Extraterrestrial burlesque
- Marina Drozdova
- Mar 13, 2024
- 2 min read
The Empire by Bruno Dumont
Berlinale 2024 notes

Dunes, heat, village bums. It seems at first glance we are in a French village?.. In fact, this is the scenery of Star Wars. Boulogne-sur-Mer, the location of many a Bruno Dumont film. Hors Satan. Ma Loute. And here now there is sci-fi parody & mockery.
So, here the cosmic forces are constantly mimicking into people. And therefore, the locals are not fishermen, farmers and drunks (not at all…) - but alien groups who call each other “ones” and “zeros”.

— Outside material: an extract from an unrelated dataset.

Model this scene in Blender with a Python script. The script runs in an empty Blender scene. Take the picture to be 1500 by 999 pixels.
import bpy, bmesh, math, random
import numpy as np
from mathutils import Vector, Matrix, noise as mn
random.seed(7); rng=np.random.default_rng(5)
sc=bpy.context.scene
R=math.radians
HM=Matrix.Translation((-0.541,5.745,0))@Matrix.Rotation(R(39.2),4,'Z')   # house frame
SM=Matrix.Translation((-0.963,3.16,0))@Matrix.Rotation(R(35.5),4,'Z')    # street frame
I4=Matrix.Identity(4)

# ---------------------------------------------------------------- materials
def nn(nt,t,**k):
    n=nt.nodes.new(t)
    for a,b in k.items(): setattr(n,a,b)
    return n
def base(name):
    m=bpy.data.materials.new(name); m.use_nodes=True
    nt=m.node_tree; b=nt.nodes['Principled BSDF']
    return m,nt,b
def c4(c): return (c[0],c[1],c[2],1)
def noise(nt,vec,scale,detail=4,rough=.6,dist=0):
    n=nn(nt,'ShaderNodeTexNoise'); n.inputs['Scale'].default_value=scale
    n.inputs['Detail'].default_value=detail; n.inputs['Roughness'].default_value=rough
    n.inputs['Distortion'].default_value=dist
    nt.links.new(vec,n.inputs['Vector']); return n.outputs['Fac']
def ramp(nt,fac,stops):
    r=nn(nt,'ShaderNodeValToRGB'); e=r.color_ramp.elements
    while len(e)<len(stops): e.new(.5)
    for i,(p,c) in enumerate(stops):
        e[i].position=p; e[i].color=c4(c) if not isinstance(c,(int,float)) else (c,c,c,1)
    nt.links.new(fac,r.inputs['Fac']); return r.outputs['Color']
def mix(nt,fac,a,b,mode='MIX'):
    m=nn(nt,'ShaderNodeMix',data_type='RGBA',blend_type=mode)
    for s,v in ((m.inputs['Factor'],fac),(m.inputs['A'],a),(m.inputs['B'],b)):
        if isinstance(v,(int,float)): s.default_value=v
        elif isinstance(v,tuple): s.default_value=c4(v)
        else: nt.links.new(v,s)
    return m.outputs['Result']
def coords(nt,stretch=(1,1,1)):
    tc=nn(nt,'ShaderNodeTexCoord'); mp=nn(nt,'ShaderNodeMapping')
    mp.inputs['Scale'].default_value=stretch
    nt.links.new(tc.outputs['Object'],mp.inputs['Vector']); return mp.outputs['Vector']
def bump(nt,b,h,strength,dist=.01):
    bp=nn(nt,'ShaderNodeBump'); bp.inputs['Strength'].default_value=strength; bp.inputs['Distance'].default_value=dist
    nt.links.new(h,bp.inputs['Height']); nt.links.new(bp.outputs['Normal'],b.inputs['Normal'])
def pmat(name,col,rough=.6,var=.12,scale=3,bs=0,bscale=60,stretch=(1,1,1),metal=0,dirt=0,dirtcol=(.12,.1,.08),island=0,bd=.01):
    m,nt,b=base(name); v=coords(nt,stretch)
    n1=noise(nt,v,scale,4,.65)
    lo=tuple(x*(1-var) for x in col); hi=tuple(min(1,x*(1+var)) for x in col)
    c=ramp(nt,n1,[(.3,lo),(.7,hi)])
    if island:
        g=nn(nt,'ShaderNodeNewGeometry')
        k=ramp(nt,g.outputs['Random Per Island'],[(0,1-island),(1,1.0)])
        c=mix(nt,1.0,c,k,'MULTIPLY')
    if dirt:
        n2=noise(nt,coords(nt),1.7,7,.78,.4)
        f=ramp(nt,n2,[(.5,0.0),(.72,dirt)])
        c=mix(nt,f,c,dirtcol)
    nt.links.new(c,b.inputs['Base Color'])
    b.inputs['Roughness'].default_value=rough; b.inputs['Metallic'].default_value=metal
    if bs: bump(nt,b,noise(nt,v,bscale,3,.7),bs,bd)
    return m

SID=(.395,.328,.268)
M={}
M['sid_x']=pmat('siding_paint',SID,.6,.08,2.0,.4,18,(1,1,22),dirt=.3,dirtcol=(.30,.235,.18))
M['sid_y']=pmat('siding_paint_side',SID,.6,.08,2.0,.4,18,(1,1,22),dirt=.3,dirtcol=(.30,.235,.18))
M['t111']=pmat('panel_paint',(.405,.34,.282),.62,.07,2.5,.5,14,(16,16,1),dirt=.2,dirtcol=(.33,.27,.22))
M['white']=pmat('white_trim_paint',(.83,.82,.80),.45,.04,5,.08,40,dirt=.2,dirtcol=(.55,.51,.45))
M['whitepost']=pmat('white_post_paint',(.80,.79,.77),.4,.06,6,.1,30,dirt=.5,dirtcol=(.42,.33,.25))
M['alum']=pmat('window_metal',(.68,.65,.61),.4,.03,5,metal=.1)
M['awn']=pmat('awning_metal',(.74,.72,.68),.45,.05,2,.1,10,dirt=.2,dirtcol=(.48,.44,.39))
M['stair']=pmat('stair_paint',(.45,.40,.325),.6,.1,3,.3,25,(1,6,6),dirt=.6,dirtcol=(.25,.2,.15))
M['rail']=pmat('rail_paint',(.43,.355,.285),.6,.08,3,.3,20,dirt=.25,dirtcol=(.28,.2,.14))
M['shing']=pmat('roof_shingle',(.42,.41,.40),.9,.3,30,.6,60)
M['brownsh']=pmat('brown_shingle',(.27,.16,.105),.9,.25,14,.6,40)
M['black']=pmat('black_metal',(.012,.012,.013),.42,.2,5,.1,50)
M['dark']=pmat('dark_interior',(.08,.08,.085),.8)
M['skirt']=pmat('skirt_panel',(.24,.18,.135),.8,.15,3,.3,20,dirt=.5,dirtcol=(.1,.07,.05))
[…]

The architecture of the film (and the architecture in the film) is unbelievably funny. And this whole ideological gag is about the conflict of everything secular and jovial with everything that is obsessed with the principles of morality and punishment. This is the freshest and brightest idea, executed elegantly in the film.
The director’s discovery is anti-scientific and carnivalesque: Good and Evil in a human are not the aftertaste of an eaten apple. Good and Evil are brought from space.
And there will be no peace on Earth as long as space parasites live here. However, there is a special love of life on Earth - love for food, wind, rain, etc. - which may turn out to be a weapon against space invaders. Sweet power. There is a dialogue with Gargantua and Pantagruel that defies description.
The ideological differences between cosmic “zeros” and “ones” become meaningless when human flesh asserts itself. Apocalyptic burlesque laughter.
And yet, the little interstellar interludes are irresistibly acted out by policemen Carpentier and Van der Weyden. They could be mistaken for reasoners from a classic comedy, but one is unable to say anything worthwhile, and the other is not able to speak at all.
Cottin and Luchini are brilliantly beautiful in all the nuances. They take human shape by invading the bodies of the town’s mayor and a hapless tourist guide. Luchini in a Pierrot-like costume is a real King of nonsense in deadpan seriousness. He is the magician of of humour.